Los Lobos: The Town and the City

Los Lobos
The Town and the City
Hollywood
2006-09-12

Not many bands make it to the thirty-year mark, and of those that do, fewer still make it with any vitality intact. Los Lobos are the rare exception.

True, the band seems to have been in a holding pattern recently, what with a record focused on collaborations (2004’s The Ride, a covers EP (The Ride‘s accompanying Ride This disc), and a live album (2005’s Live at the Fillmore) — oh, and a best-of disc earlier this year. But their latest, The Town and the City, stands as one of the band’s best efforts, even if the band’s success initially works against them.
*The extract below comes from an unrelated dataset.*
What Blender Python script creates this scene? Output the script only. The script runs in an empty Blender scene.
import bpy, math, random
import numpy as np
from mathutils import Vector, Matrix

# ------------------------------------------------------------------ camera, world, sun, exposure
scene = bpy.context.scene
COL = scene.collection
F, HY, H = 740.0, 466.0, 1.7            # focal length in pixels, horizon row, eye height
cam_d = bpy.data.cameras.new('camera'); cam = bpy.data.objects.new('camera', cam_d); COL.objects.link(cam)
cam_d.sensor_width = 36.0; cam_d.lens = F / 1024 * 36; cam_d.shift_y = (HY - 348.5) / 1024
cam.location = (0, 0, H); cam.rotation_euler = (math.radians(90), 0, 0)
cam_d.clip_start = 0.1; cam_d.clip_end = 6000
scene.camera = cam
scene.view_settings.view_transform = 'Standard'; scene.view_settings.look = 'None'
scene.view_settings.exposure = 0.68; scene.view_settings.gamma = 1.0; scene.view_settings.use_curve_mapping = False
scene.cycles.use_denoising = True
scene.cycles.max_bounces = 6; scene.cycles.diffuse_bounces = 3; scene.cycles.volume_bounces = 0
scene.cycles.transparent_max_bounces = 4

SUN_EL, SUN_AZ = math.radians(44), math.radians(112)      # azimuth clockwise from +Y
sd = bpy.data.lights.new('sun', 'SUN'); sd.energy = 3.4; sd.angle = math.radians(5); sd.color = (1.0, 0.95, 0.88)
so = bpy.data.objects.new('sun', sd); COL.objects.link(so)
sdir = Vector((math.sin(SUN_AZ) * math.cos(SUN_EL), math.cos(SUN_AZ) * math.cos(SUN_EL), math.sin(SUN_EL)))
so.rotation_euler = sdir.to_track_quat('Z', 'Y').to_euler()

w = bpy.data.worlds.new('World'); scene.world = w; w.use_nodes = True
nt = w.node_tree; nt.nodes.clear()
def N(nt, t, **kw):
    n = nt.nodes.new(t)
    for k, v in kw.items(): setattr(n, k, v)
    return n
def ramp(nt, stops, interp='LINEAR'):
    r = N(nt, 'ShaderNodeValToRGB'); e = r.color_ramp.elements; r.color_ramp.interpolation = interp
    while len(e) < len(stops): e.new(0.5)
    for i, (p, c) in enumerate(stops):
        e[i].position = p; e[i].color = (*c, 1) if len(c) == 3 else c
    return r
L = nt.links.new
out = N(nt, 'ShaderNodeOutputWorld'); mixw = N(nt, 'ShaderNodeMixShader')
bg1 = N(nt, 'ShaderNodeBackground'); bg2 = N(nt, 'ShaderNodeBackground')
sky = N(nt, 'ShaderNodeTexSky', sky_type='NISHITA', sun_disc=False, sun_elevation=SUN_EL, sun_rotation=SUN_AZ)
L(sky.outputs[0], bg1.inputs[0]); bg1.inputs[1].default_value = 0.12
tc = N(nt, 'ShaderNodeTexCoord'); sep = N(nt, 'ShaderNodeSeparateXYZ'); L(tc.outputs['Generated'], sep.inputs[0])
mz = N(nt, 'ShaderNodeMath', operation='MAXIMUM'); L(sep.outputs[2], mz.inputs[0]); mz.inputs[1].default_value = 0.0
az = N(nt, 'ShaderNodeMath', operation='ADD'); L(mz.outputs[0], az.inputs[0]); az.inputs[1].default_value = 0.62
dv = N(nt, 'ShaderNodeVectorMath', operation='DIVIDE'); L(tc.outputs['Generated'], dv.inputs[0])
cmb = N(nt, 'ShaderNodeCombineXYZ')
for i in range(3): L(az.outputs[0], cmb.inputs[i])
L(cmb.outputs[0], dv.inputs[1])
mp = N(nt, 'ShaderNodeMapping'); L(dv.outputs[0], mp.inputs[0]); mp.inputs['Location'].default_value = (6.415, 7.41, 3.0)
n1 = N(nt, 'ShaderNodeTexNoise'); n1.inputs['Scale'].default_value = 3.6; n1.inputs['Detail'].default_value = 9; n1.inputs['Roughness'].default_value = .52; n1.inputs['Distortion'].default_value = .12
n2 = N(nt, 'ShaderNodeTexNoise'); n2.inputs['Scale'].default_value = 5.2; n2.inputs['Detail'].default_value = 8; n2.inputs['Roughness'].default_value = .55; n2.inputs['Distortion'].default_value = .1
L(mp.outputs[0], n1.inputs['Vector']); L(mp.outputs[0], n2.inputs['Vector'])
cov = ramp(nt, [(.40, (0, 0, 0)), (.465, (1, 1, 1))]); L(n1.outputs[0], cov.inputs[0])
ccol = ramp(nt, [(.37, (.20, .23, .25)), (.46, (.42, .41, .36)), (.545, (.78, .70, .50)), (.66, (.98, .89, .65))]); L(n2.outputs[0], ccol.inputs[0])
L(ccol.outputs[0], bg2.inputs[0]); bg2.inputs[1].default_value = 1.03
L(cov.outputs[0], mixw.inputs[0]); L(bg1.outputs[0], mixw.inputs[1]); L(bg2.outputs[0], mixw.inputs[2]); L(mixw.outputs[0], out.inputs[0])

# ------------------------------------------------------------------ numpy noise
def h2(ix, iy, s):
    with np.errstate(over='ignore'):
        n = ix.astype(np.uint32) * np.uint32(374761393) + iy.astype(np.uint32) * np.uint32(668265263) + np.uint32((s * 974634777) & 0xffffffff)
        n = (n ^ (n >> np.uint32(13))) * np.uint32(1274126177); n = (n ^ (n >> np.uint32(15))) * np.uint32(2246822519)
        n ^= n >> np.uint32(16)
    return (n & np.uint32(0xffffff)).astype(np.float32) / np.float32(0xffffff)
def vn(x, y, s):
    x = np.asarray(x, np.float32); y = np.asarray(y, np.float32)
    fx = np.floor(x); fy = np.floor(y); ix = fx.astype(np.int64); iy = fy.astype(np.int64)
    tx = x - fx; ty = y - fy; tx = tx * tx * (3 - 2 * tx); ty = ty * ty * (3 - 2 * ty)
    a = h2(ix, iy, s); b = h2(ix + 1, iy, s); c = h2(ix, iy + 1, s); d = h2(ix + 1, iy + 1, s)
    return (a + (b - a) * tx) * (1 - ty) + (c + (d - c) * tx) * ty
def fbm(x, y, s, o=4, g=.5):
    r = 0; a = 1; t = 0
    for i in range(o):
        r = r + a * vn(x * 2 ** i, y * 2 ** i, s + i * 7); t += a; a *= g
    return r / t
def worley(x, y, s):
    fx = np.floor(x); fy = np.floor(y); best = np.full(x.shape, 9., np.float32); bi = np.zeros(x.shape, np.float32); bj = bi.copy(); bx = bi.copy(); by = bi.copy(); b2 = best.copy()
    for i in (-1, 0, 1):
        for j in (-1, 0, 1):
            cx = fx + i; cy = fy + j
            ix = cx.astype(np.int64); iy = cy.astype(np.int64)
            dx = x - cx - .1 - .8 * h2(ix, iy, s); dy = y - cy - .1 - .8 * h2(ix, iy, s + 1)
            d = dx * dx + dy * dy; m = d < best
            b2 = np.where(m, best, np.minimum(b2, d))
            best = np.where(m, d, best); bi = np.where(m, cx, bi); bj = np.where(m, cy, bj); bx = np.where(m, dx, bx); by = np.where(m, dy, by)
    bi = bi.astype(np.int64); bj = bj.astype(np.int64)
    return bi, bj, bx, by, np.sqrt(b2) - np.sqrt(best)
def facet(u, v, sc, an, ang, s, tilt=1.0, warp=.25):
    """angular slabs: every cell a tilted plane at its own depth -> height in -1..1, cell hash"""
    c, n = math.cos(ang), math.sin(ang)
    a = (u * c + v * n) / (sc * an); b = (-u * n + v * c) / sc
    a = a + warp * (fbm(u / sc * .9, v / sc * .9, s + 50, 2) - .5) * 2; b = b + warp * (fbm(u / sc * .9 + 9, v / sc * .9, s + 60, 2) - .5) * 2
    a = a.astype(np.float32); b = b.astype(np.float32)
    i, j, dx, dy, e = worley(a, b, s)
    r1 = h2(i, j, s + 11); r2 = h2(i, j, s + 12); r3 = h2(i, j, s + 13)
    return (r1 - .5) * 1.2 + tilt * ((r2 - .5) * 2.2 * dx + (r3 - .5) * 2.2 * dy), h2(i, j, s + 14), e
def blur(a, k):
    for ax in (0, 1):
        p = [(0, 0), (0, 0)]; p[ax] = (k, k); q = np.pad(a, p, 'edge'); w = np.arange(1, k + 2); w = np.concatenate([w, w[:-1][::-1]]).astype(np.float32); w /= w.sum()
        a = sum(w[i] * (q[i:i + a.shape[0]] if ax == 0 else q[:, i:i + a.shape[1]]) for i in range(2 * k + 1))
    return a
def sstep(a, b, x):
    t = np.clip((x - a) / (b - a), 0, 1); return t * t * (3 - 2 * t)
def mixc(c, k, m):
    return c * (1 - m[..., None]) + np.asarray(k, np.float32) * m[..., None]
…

The “problem” with Los Lobos, at this point, is that they’ve basically spoiled us, making it easy to take them for granted. Fourteen years past what will probably stand as their watershed moment, 1992’s Kiko, Los Lobos have continued mining a rich vein of traditional forms, rock, experimentation, and soulful lyricism. If efforts like Colossal Head and This Time seemed like weaker efforts, it’s largely because Kiko left little room for improvement (and yeah, maybe because, here and there, the experimentation didn’t always coalesce into solid songs).

So when you listen to The Town and the City, it’s tempting to call the album more of the same: Los Lobos doing what they do in their typical unassuming manner. There aren’t any songs that initially seem like they’re going to dethrone “Just a Man”, “I Walk Alone”, “Mas y Mas”, or “Kiko and the Lavender Moon” as Los Lobos classics — just one solid song after another.

After a bit, though, the record’s darker feel begins to make itself known. “The Valley” tells of those who “work through the day for as long as we are able”; the backing arrangement has a gentle, pastoral lope, but a keening guitar line arcs through, sometimes cutting into the foreground, as if to underscore the hardscrabble life depicted in the song. “Hold On” goes it one better, backing lyrics like “Hold on to every breath / And if I make it sunrise, do it all over again / Now I’m killin’ myself just to keep alive / Killin’ myself to survive” with a measured rhythm, like a clock ticking towards the end of a long day. “The Road to Gila Bend”, with overloaded electric guitar crackling like it’s hooked to an amp via an electric fence, tells the tale of a breakneck run across the border.

At this point, three songs in, it sounds like Los Lobos might be making an album specifically about immigration. But by album’s end, it sounds like they’re more concerned with the equally complicated experience of simply living, whether it’s in a small village “back home” or in an American city — really, the same themes they’ve been addressing since The Neighborhood and before. The snarling guitar bounce of “Two Dogs and a Bone” accompanies a mother’s practical advice to her two sons, while the wistful “Little Things”, full of regret over lost focus in modern times, simultaneously evokes Marvin Gaye’s “What’s Going On” and Procol Harum’s “A Whiter Shade of Pale”. “The City”, decorated with broad, cosmopolitan chord progressions and sonic swirls, follows the sentiment of “c’mon let’s go out tonight” through never-sleeping nighttime streets.

The disc closes, though, with “The Town”, which may turn out to be one of Los Lobos’ very best tracks. A counterpoint to the evening adrenaline of “The City”, “The Town” opens with gunshots in the city night, and the narrator’s conviction that things are better back home, a place he sees whenever he closes his eyes. It’s evocative enough on its own, especially as a conclusion to an album this strong, but the lead guitar work puts it over the top. A nuanced, fluid mixture of sympathethic chords, jazzy double-stops, and bluesy wails, it’s perhaps the best Los Lobo guitar work since “Just a Man”‘s solo sounded like the band were opening up actual veins in order to let the torment out.

If you’ve kind of let your attention to Los Lobos slide, The Town and the City marks the perfect opportunity to get back into the fold. With every passing year, it seems like the band is less and less interested with peeling the pain from the roadhouse walls, but with age and wisdom comes something subtler, and just as long-lasting.